Кое-кто может воспринять мультикультурализм как некую подачку представителям некоренных этносов, не более того. Во имя мира и спокойствия, как говорится. Однако это не так. Интернациональная, мультикультурная среда и соответствующая политика нужны, прежде всего, нам самим, казахам. Именно в такой среде и благодаря такой политике казахи смогли совершить уникальный рывок от архаичного уклада жизни к статусу одной из наиболее развитых и процветающих наций СССР. Мы почти побороли многие наши «наследственные» пороки. Хоть и старается сегодняшняя пропаганда изобразить те годы как время геноцида и потерь, но люди старшего поколения помнят тогдашний вес и уровень казахов.

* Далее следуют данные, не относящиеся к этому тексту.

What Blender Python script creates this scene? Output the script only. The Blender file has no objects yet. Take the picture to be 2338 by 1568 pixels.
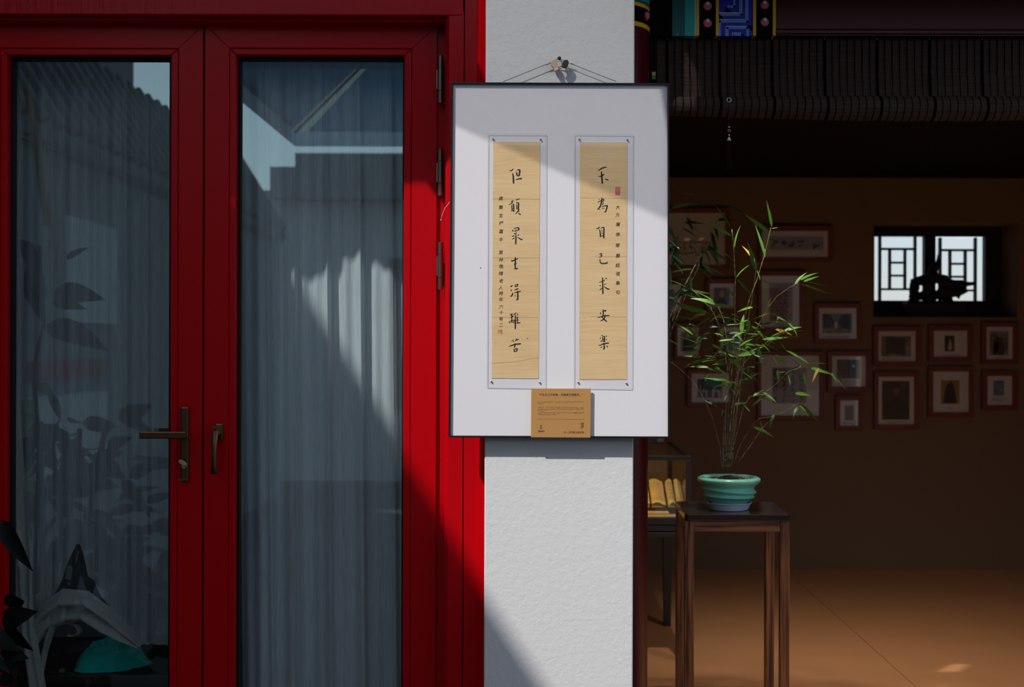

Предположим чисто гипотетически, что после распада СССР независимый Казахстан взял бы курс на создание общества мультикультурализма. Тогда мы, прочно опираясь на исторический фундамент, построили бы свой современный тип страны, наиболее отвечающий чаяниям ее граждан. Это был бы наш вариант «мягкой силы», и такое государство было бы привлекательным для всех, кто беспокоится о своем будущем в условиях непрекращающихся кризисов на постсоветском пространстве. Мы подняли бы национальную государственность на недосягаемую для многих наших соседей, и не только для них, высоту. И были бы на одной волне с мировым прогрессом.
Но не получилось.
Некоторым нашим интеллектуалам кажется, что все поправимо – мол, просто надо нас поругать и направить на путь «технологического прорыва». Но все это, с моей точки зрения, иллюзии и больше смахивает на погоню за миражами. Боюсь, что при таком подходе и наши внуки будут взывать «Оян, қазақ!» и без конца повторять тщетные попытки переделать своих соотечественников. И виноваты в этом будем, прежде всего, мы, их аталар (дедушки), не научившие их реализму.